Wednesday, April 29, 2009

In tech support, Obama bests Clinton


In theory, Hillary Clinton should have been the perfect tech-friendly candidate in the Democratic race for the presidential nomination.

Practically from the moment she was sworn into office in 2001, the New York senator began wooing technology firms and their executives in preparation for her presidential bid.

She introduced five different broadband bills. She showed up at roundtables with chief executives like Microsoft's Steve Ballmer, Adobe Systems' Bruce Chizen, and Symantec's John Thompson. She spoke at a board meeting of the Information Technology Industry Council, whose members include Apple, Cisco Systems, Dell, eBay, IBM, Intel, and Microsoft. She talked up nanotechlower taxes on stock options, and better e-voting security. She won a coveted endorsement from prominent venture capitalist John Doerr, and, in fact, won more votes in Silicon Valley during last month's California primary.

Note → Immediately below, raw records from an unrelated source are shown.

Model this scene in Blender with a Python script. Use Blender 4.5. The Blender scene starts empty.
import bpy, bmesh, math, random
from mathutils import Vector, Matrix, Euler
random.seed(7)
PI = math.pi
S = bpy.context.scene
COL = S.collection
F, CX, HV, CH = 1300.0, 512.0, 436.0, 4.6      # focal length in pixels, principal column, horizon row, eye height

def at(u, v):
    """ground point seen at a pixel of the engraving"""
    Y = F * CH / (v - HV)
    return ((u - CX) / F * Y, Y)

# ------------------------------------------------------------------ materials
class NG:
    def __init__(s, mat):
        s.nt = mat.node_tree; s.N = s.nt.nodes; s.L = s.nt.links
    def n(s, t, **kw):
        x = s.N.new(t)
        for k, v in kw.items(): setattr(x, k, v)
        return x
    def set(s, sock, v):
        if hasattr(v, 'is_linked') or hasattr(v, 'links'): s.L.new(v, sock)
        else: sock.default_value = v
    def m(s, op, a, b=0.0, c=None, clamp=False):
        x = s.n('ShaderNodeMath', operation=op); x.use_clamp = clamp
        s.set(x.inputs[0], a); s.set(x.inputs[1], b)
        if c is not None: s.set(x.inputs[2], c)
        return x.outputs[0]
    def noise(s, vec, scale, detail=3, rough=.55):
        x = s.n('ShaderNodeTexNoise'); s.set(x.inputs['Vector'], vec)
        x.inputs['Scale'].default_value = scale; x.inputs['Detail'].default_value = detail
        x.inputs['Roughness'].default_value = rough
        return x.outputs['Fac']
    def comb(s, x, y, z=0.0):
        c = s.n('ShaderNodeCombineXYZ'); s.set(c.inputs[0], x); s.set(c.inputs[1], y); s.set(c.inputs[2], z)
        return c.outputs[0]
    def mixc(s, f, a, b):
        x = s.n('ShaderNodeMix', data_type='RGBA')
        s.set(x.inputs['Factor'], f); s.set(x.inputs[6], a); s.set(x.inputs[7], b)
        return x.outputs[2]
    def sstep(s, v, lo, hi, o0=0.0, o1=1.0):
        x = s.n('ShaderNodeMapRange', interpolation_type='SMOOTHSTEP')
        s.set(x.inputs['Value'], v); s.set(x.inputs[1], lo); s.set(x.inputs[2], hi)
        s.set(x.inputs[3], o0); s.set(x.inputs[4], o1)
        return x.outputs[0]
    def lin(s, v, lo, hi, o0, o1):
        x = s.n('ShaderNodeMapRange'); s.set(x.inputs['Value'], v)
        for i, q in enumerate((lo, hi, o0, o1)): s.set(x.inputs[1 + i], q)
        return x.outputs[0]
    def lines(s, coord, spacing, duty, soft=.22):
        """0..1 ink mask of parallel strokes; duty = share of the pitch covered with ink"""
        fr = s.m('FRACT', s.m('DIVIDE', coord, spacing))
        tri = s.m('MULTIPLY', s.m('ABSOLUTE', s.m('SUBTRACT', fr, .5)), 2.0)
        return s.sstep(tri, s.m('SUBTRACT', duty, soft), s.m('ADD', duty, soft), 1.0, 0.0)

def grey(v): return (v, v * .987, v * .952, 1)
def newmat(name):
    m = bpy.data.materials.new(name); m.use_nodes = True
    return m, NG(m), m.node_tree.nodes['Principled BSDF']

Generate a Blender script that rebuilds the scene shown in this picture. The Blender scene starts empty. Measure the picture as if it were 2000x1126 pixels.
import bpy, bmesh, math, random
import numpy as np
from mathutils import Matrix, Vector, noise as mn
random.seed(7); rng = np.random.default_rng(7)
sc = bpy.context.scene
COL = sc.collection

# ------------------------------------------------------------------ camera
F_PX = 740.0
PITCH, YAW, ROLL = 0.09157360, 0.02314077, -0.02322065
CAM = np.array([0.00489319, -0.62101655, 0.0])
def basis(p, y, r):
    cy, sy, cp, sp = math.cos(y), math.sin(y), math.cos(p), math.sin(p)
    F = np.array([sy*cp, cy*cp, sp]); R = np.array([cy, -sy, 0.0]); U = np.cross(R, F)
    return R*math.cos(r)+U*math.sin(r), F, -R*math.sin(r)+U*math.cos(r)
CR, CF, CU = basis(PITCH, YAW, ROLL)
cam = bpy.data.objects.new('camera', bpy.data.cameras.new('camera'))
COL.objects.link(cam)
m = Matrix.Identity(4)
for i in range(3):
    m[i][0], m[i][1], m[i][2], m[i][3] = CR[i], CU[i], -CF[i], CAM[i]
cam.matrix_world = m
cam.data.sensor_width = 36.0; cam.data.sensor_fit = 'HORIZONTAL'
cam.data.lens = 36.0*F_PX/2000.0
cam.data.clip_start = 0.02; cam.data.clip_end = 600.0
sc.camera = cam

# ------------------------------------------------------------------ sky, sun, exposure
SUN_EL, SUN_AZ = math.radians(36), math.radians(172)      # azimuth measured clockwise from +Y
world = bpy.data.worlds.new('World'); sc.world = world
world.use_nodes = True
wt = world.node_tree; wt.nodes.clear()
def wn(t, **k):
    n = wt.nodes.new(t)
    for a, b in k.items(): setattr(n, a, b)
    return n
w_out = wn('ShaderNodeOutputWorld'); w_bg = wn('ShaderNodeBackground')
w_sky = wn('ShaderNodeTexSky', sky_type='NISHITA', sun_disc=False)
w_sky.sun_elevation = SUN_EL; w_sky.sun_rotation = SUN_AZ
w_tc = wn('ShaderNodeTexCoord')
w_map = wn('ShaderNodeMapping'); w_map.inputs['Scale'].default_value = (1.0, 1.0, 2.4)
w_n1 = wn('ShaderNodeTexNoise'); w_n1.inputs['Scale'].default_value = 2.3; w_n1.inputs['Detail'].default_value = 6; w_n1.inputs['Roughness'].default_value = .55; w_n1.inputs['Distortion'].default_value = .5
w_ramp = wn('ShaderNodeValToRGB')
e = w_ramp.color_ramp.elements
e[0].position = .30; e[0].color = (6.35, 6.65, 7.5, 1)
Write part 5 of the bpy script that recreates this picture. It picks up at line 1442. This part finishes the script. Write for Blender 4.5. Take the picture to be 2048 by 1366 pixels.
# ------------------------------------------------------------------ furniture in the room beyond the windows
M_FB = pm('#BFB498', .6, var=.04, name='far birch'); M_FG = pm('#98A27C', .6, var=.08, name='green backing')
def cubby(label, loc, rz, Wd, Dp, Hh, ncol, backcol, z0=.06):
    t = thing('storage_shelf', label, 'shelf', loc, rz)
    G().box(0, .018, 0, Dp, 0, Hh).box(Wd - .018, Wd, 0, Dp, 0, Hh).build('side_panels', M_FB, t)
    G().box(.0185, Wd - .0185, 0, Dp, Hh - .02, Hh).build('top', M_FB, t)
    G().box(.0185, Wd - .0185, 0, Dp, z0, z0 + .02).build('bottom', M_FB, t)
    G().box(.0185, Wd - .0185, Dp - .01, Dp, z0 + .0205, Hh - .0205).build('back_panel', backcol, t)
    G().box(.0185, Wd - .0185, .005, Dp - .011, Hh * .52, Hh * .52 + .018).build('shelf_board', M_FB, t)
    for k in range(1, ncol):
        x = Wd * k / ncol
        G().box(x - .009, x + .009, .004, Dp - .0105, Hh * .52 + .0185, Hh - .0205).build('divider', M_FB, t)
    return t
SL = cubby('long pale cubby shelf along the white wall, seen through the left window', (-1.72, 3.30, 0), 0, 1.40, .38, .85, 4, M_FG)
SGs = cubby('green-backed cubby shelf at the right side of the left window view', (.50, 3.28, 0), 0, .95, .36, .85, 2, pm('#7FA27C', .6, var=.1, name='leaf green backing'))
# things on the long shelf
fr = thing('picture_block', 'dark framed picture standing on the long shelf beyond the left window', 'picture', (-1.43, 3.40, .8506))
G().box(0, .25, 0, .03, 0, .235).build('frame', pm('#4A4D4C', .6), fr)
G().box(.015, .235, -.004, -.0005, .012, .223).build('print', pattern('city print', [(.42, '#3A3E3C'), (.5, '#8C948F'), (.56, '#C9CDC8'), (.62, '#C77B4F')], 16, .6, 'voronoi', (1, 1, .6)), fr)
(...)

So just how did Barack Obama--who managed to retain his delegate lead despite losses Tuesday in Texas, Ohio, and Rhode Island--become the favorite in tech circles?

It shouldn't--again, in theory--have turned out this way. At the time Obama announced he wanted to be president, he had accumulated a mere two years of experience in the U.S. Senate.

The Illinois senator's tech-law forays were limited to topics like complaining that airline pilot uniforms were readily available for purchase over the Internet[1], and warning that TV networks had better tone down the amount of "adult content" in their broadcasts or Congress would do it for them[2]. An information-technology-in-health-care bill was co-sponsored with Clinton. And, in 2005, Obama even let his Barackobama.com domain name lapse--the ultimate politechnical misstep, solved only by a friendly domain auctioneer helping him out.